* **MATERIAL PROVIDED**:
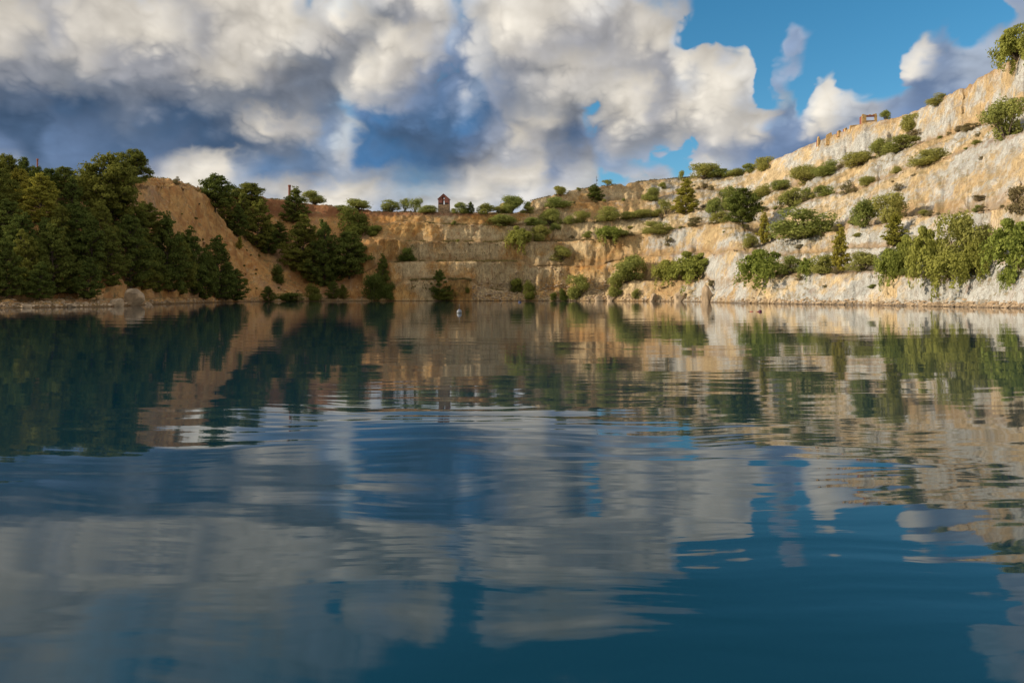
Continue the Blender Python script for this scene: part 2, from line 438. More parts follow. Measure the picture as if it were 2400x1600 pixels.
L_A = [(-500,421,112,9),(0,421,123,9),(250,412,145,9),(320,410,160,9),(345,411,168,9),(415,417,190,9),(460,434,213,9),(487,444,233,9),
       (570,451,243,9),(660,461,248,9),(740,471,248,9),(800,481,248,9),(850,486,244,9),(1000,488,241,9),(1100,491,241,9),(1180,490,242,9),
       (1212,485,246,9),(1222,461,248,9),(1271,450,252,9),(1318,437,255,9),(1408,425,262,9),(1509,413,268,9),(1588,407,266,9),(1650,404,258,9),
       (1700,398,250,9),(1740,385,240,9),(1775,368,230,9),(1847,337,217,9),(1911,311,206,9),(1985,283,196,9),(2064,270,187,9),(2113,251,178,9),
       (2176,219,166,9),(2262,172,150,9),(2323,136,138,9),(2352,118,132,9),(2800,-60,98,9)]
DU = 2.6
U = np.arange(-500, 2800.1, DU)
NU = len(U)
slope_x = (U - CX) / FPX
def zat(py, d):
    return EYE + (HZ - py) / FPX * d
def line(tab, seed, jd=1.1, jp=2.2):
    t = np.array(tab, float)
    py = np.interp(U, t[:, 0], t[:, 1]) + noise1(U / 21.0, seed, 4) * jp + np.where(U > 1240, 26, 8) * np.maximum(noise1(U / 33.0, seed + 21, 3) - 0.30, 0)
    d = np.interp(U, t[:, 0], t[:, 2]) + noise1(U / 37.0, seed + 9, 4) * jd * 1.6
    bw = np.interp(U, t[:, 0], t[:, 3]) * np.where(U > 1240, 1.45, 1.0) * np.clip(1 + 1.1 * noise1(U / 45.0, seed + 4, 3), 0.15, 1.6)
    return d, zat(py, d), bw
sh = np.array(SHORE, float)
dW = np.interp(U, sh[:, 0], sh[:, 1]) + noise1(U / 30.0, 1, 4) * 1.0
E = line(L_E, 11)
D_ = line(L_D, 12)
C_ = line(L_C, 13)
B_ = line(L_B, 14)
A_ = line(L_A, 15, 1.5, 1.2)
# a fourth ledge exists on the back wall only, elsewhere that level just rides on the face
dF0 = 0.5 * (E[0] + E[2] + D_[0])
zF0 = 0.5 * (E[1] + D_[1])
inb = np.clip(np.minimum((U - 860) / 35.0, (1222 - U) / 18.0), 0, 1)
fpy = np.interp(U, [850, 890, 940, 1200, 1215], [622, 604, 601, 601, 605]) + noise1(U / 21.0, 31) * 2
fd = np.interp(U, [850, 940, 1200, 1215], [221, 219.5, 221.5, 223]) + noise1(U / 37.0, 32) * 1.2
F_ = (dF0 * (1 - inb) + fd * inb, zF0 * (1 - inb) + zat(fpy, fd) * inb, 0.3 + 2.4 * inb)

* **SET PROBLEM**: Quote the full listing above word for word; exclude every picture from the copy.

* **RESPONSE**:
Continue the Blender Python script for this scene: part 2, from line 438. More parts follow. Measure the picture as if it were 2400x1600 pixels.
L_A = [(-500,421,112,9),(0,421,123,9),(250,412,145,9),(320,410,160,9),(345,411,168,9),(415,417,190,9),(460,434,213,9),(487,444,233,9),
       (570,451,243,9),(660,461,248,9),(740,471,248,9),(800,481,248,9),(850,486,244,9),(1000,488,241,9),(1100,491,241,9),(1180,490,242,9),
       (1212,485,246,9),(1222,461,248,9),(1271,450,252,9),(1318,437,255,9),(1408,425,262,9),(1509,413,268,9),(1588,407,266,9),(1650,404,258,9),
       (1700,398,250,9),(1740,385,240,9),(1775,368,230,9),(1847,337,217,9),(1911,311,206,9),(1985,283,196,9),(2064,270,187,9),(2113,251,178,9),
       (2176,219,166,9),(2262,172,150,9),(2323,136,138,9),(2352,118,132,9),(2800,-60,98,9)]
DU = 2.6
U = np.arange(-500, 2800.1, DU)
NU = len(U)
slope_x = (U - CX) / FPX
def zat(py, d):
    return EYE + (HZ - py) / FPX * d
def line(tab, seed, jd=1.1, jp=2.2):
    t = np.array(tab, float)
    py = np.interp(U, t[:, 0], t[:, 1]) + noise1(U / 21.0, seed, 4) * jp + np.where(U > 1240, 26, 8) * np.maximum(noise1(U / 33.0, seed + 21, 3) - 0.30, 0)
    d = np.interp(U, t[:, 0], t[:, 2]) + noise1(U / 37.0, seed + 9, 4) * jd * 1.6
    bw = np.interp(U, t[:, 0], t[:, 3]) * np.where(U > 1240, 1.45, 1.0) * np.clip(1 + 1.1 * noise1(U / 45.0, seed + 4, 3), 0.15, 1.6)
    return d, zat(py, d), bw
sh = np.array(SHORE, float)
dW = np.interp(U, sh[:, 0], sh[:, 1]) + noise1(U / 30.0, 1, 4) * 1.0
E = line(L_E, 11)
D_ = line(L_D, 12)
C_ = line(L_C, 13)
B_ = line(L_B, 14)
A_ = line(L_A, 15, 1.5, 1.2)
# a fourth ledge exists on the back wall only, elsewhere that level just rides on the face
dF0 = 0.5 * (E[0] + E[2] + D_[0])
zF0 = 0.5 * (E[1] + D_[1])
inb = np.clip(np.minimum((U - 860) / 35.0, (1222 - U) / 18.0), 0, 1)
fpy = np.interp(U, [850, 890, 940, 1200, 1215], [622, 604, 601, 601, 605]) + noise1(U / 21.0, 31) * 2
fd = np.interp(U, [850, 940, 1200, 1215], [221, 219.5, 221.5, 223]) + noise1(U / 37.0, 32) * 1.2
F_ = (dF0 * (1 - inb) + fd * inb, zF0 * (1 - inb) + zat(fpy, fd) * inb, 0.3 + 2.4 * inb)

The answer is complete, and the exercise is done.